One veteran, an outstanding government teacher who helped guide me my first year, told her that the kids had made her life miserable her first year too and that she often thought of quitting. “It’ll turn around come March,” she said – the same thing she’d told me. This was only September. March seemed light years away; everything seems far away to a new teacher in a failed school who can hardly envision the end of a class period coming let alone the end of several months.

Many want to talk about merit pay and closing schools to reopen charter schools, but I want to talk about how to work more intelligently with what we have. This potentially excellent teacher was run out by kids who have gotten away with all but murder in this school system. All the teachers could think when Ms. J left was that the students and “the system” had won again.

Before any legitimate debate can be had about merit pay, we need to figure out what steps can be taken to make sure all teachers feel driven to work towards something positive in these challenging environments. I’m no proud union member, but the conditions in this school are not acceptable or respectable. Aside from teaching children who present some of society’s most vexing problems, many buildings are in disrepair. In our school, ceiling panels are out, the heater doesn’t work effectively, power sockets are dry, bathrooms are disgusting and there’s a bad rodent problem.

Before a merit pay system based totally on academic achievement, we could start by pushing for a hardship payment in which teachers put in situations like the one at my school are offered quarterly or yearly bonuses or some student loan forgiveness for doing the little things well: Showing up each day and being on time, keeping an attractive and organized classroom, having detailed lesson plans, documenting student actions, adapting lessons to fit children who read or work on various grade levels, and making every visible efforts to contact parents. All these things could be easily tracked by administrators, who would then have a much greater idea of which teachers are or aren’t performing up to par.
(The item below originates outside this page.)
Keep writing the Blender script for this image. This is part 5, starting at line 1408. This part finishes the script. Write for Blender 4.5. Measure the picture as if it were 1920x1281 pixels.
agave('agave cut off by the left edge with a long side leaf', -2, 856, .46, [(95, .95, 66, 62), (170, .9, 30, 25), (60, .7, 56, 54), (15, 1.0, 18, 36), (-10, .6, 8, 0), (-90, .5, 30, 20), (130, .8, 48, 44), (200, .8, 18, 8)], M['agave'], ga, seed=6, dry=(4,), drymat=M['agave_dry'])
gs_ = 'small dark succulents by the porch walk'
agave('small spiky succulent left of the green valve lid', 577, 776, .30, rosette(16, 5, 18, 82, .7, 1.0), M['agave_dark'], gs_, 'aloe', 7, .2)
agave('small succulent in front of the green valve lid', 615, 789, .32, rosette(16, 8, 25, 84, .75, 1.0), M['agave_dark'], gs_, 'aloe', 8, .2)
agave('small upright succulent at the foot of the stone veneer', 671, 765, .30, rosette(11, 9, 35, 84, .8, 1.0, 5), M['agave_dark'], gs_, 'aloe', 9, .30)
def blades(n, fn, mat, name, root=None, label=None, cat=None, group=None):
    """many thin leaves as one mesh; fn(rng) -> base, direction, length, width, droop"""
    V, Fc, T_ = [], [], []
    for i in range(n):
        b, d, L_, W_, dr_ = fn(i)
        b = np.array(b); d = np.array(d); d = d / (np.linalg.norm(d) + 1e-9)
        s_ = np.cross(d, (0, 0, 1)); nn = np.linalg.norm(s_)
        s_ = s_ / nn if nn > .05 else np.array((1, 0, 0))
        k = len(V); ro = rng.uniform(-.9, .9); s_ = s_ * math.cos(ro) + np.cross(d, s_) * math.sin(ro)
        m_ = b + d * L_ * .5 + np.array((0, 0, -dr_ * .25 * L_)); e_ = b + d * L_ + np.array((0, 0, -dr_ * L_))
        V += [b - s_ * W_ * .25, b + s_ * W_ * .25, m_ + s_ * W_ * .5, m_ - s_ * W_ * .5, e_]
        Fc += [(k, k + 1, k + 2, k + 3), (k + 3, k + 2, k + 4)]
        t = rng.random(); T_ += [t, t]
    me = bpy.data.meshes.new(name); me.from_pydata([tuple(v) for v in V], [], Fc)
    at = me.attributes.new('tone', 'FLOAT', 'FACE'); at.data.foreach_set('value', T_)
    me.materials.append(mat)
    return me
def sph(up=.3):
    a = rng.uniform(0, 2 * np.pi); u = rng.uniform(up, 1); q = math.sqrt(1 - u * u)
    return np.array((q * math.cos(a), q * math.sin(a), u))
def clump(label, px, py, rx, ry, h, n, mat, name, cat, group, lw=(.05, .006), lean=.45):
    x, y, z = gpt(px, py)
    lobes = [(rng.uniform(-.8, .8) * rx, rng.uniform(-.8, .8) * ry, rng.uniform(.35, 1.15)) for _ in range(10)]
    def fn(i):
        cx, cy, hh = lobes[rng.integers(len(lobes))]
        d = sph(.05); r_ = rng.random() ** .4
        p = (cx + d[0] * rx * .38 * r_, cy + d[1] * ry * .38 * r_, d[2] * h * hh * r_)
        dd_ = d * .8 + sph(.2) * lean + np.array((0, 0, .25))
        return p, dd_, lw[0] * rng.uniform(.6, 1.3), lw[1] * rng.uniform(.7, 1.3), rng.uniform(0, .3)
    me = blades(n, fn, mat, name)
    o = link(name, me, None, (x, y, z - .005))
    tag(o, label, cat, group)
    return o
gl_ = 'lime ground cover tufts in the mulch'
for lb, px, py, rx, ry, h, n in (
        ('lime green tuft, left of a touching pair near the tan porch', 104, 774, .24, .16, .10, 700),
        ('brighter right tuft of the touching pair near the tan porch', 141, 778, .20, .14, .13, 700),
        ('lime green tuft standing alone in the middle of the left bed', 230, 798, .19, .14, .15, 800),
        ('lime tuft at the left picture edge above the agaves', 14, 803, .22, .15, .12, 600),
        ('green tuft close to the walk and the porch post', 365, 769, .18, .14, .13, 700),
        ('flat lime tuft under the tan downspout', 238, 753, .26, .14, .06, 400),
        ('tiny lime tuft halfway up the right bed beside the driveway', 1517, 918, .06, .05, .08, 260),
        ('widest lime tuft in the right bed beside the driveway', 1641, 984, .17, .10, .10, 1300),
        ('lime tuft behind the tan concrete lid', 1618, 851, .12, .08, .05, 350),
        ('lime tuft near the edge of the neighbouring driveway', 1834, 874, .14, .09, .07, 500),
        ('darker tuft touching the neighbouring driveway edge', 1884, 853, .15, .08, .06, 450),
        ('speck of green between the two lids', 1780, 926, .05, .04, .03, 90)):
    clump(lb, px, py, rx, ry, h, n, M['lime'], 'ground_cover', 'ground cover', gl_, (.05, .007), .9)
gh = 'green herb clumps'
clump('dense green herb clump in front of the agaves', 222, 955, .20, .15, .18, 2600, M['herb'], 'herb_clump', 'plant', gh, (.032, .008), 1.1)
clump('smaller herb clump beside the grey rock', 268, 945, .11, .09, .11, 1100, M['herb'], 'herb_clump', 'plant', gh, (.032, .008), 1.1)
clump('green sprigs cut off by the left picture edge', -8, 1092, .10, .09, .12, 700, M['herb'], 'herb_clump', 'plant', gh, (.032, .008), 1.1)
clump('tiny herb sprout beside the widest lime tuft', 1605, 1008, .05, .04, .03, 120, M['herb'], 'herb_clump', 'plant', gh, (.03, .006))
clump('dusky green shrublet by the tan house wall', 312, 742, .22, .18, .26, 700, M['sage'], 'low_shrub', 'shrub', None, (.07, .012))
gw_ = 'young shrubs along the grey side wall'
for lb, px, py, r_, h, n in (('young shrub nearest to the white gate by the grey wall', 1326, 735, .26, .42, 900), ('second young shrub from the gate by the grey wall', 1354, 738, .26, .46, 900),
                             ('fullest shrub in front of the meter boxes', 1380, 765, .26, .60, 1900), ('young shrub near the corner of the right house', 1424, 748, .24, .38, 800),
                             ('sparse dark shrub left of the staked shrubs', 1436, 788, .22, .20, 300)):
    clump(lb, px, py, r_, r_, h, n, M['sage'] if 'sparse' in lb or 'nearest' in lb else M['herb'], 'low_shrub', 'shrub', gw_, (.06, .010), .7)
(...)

Perhaps this sounds too simplistic to warrant merit pay to an outsider, but there are real issues finding good people who will do these necessary things while working in the currently impossible conditions of low-income districts.

Coaching great John Wooden stressed the little things – tying your shoes properly and wearing proper athletic socks – to his eventual championship teams. The same could be applied to teachers in the worst schools in America: Have your systems in place, copies made, reading materials laid out, make-up work packets prepared, bulletin boards neatly updated. Do those things and you’re building towards something potentially great. Too many times, teachers are thrown into these hopeless situations and the little things go to pot.

Someone like Ms. J would have benefited greatly from an incentive program like this. At least she would have seen that her efforts to do her best with lesson planning, keeping an organized and presentable classroom and contacting parents were being respected on a professional level. TFA and some other programs do offer some forgiveness for student loans, but the reward is not tied towards excellence in any way – it’s tied towards sucking it up and finishing the commitment you make. So much of the experience of teachers and students in low-income areas is already based on sucking it up and getting through it.

Having a reachable incentive - one that would vastly improve the experience of teachers and students - would have made it easier for Ms. J to deal with the daily nuttiness in her room, and eventually she would have learned how to manage her classroom. Teachers won’t stay when the situation is hopeless and they are being asked to deal with and document all of society’s ills as well as come up with 90 minute lesson plans. Incentivizing it so all teachers were shooting to do at least the little things right would build pride and probably show teachers where their shortcomings are. If you can’t keep an organized classroom, which is ultra challenging in low-income areas because kids are rotating in and out of the classroom so much and low/sporadic attendance is the norm, chances are that your kids aren’t progressing as they should.

A buddy of mine got himself in some hot water with the organization last year when he said in a newspaper article that TFA teachers often seemed like a bunch of guilty plane crash survivors. He definitely didn’t lie. Inner city teachers experience things on a daily basis that make it hard to believe we are teaching in the United States of America in the year 2009. It’s wrong-minded to think we’re going to attract the best teachers into these areas without compensating them. Before we can compensate based solely on academics, which should be an ultimate goal, however, teachers need to believe they are working in an environment that promotes and supports their honest efforts.